Given exercise:
Print the material below exactly as it stands, please, from its first line to the line holding "object made here", with no pictures.

┄┄┄┄┄┄┄┄┄┄┄┄┄┄┄┄┄┄┄┄

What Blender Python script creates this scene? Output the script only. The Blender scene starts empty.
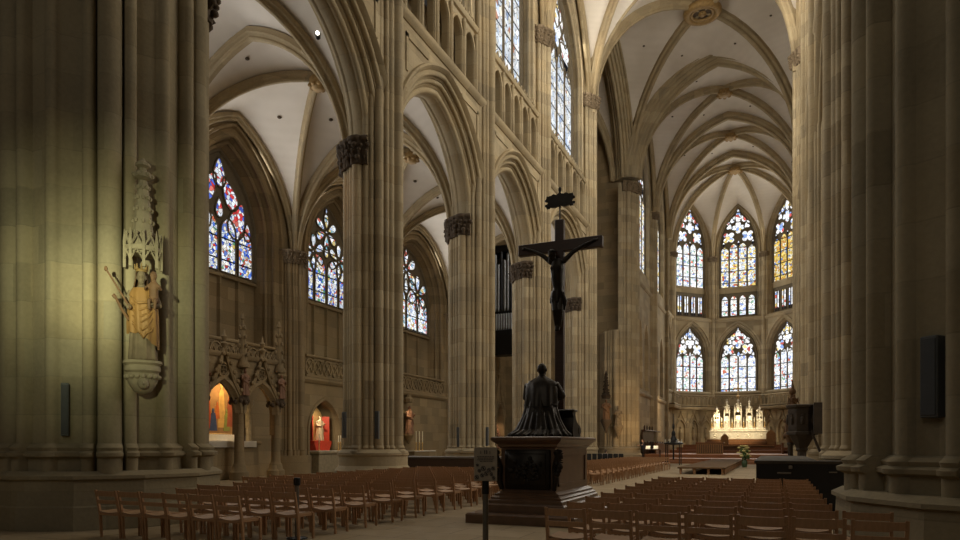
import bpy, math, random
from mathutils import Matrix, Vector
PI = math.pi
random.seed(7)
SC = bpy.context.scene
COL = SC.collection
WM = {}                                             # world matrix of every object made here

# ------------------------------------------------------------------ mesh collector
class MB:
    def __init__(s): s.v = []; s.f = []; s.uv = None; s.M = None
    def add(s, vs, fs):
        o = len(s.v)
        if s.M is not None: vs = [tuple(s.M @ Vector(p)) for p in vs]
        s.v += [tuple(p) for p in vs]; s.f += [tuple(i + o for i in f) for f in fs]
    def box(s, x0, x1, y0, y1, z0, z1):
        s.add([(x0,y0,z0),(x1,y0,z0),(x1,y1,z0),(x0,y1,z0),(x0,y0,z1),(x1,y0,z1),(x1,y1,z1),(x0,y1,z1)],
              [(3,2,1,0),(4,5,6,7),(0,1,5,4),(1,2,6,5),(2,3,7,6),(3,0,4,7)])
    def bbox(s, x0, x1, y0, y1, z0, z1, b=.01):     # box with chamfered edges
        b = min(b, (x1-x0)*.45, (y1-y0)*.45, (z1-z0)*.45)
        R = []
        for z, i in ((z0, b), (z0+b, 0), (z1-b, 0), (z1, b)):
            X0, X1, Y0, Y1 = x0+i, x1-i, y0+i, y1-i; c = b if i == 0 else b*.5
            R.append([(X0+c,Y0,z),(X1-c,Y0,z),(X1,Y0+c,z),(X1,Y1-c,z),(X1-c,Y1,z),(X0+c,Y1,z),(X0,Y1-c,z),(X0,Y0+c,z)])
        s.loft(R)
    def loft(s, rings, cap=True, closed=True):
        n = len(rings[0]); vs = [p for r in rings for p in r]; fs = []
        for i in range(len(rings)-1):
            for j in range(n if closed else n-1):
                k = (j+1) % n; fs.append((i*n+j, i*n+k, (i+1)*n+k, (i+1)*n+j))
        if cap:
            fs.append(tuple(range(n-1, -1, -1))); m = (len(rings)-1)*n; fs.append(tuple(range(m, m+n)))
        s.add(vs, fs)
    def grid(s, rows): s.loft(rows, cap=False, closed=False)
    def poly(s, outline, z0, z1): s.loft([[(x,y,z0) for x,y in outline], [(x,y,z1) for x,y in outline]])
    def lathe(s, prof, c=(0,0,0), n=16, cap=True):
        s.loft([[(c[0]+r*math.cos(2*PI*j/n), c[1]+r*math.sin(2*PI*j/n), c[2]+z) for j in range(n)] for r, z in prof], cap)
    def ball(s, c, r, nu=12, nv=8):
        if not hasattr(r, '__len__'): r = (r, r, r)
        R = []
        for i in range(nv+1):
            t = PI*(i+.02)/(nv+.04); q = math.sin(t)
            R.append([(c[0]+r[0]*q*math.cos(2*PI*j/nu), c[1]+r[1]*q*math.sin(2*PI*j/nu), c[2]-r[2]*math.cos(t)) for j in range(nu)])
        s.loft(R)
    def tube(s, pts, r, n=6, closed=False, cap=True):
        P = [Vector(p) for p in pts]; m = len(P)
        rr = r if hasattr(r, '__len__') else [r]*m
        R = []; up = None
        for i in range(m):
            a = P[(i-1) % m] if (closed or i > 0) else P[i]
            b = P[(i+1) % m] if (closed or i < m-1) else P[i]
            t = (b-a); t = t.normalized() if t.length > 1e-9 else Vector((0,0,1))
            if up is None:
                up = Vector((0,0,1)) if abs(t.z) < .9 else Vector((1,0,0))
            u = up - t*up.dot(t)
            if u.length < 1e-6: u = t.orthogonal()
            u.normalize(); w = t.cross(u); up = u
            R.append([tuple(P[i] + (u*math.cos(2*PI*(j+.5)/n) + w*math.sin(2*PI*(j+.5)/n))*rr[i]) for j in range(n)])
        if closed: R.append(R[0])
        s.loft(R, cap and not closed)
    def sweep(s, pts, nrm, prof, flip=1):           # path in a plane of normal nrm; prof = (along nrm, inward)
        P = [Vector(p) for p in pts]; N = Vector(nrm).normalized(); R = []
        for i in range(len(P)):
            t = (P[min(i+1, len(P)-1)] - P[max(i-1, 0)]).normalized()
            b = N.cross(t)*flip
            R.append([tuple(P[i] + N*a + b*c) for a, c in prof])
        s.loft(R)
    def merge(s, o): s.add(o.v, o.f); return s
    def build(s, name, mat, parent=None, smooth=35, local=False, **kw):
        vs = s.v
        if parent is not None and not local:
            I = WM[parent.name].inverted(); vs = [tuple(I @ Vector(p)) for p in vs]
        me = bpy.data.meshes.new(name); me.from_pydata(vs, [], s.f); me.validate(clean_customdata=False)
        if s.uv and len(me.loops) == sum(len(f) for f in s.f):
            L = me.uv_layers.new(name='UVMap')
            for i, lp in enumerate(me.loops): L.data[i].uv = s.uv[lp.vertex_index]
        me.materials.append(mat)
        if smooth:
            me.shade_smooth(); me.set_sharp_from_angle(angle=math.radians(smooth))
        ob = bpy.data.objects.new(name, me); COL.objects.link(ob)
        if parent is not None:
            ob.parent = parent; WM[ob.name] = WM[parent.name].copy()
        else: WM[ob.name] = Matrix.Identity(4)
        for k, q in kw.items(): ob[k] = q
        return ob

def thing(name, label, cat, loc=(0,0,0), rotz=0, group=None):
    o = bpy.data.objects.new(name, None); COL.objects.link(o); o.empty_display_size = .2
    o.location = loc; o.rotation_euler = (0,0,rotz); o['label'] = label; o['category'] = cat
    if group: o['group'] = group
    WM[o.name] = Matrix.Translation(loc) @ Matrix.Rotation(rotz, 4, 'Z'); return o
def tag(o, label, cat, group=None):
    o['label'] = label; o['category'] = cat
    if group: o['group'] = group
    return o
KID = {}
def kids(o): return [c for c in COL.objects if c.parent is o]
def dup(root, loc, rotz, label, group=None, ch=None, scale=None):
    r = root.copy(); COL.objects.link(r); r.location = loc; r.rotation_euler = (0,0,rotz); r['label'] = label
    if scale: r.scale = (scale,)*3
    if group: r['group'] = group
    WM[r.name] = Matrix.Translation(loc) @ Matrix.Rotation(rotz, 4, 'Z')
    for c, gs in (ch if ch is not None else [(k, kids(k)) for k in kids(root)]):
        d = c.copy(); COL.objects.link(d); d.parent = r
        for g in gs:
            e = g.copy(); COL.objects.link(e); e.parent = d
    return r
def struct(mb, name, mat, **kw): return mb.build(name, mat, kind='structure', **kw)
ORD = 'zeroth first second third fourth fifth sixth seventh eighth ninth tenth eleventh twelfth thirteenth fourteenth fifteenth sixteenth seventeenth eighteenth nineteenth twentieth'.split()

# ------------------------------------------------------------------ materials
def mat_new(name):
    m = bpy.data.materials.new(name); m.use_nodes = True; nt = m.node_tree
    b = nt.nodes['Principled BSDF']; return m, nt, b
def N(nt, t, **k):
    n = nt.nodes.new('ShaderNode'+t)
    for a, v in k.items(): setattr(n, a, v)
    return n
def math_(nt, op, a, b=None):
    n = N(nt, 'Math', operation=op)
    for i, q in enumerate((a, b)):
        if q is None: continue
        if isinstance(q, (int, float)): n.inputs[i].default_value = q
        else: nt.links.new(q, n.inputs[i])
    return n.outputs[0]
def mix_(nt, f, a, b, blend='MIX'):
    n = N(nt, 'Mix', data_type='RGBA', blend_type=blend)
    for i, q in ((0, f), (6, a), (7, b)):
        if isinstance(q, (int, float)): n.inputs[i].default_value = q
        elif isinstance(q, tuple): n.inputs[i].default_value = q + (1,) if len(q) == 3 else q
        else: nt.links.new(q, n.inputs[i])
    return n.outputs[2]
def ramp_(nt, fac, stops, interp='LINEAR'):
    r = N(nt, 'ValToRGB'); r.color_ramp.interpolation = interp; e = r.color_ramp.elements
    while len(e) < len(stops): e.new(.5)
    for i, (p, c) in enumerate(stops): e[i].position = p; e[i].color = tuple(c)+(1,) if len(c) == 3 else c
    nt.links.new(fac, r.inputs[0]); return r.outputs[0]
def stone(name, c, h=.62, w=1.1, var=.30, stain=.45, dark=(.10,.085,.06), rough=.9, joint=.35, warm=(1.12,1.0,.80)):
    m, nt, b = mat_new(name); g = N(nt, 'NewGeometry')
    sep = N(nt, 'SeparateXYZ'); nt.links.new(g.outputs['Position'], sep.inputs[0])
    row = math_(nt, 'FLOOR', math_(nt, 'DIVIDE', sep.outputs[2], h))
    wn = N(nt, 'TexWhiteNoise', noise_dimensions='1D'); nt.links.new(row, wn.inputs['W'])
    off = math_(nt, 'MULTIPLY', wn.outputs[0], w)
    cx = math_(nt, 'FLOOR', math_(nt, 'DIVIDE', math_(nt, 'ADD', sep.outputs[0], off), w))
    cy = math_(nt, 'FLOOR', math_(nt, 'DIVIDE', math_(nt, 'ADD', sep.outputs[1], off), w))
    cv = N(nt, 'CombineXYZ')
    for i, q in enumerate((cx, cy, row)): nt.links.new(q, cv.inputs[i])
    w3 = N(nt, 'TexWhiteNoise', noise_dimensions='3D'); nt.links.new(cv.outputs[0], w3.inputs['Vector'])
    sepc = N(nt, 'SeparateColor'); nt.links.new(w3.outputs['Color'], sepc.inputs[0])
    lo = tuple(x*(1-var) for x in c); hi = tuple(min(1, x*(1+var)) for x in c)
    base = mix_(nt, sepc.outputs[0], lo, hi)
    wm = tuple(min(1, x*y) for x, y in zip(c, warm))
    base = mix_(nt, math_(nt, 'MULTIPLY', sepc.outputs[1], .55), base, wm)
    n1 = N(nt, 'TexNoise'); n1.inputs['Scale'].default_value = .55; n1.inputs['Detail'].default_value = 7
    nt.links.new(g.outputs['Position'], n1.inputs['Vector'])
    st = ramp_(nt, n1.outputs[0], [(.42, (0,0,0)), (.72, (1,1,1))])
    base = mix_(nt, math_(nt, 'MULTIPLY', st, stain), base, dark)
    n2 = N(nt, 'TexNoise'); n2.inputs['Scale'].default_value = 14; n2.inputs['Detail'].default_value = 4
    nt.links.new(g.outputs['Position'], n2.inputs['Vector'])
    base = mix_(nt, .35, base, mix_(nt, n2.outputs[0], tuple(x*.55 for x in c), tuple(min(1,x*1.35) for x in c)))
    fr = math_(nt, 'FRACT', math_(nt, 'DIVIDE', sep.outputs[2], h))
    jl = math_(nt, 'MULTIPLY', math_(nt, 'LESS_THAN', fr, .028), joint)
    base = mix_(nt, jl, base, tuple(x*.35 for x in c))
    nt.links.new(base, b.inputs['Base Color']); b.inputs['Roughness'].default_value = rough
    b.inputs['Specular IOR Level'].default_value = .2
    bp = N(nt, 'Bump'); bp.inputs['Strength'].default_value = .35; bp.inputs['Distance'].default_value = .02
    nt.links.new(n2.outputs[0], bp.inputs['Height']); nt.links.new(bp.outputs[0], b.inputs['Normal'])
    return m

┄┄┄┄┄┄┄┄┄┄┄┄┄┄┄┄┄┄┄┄

The output:
What Blender Python script creates this scene? Output the script only. The Blender scene starts empty.
import bpy, math, random
from mathutils import Matrix, Vector
PI = math.pi
random.seed(7)
SC = bpy.context.scene
COL = SC.collection
WM = {}                                             # world matrix of every object made here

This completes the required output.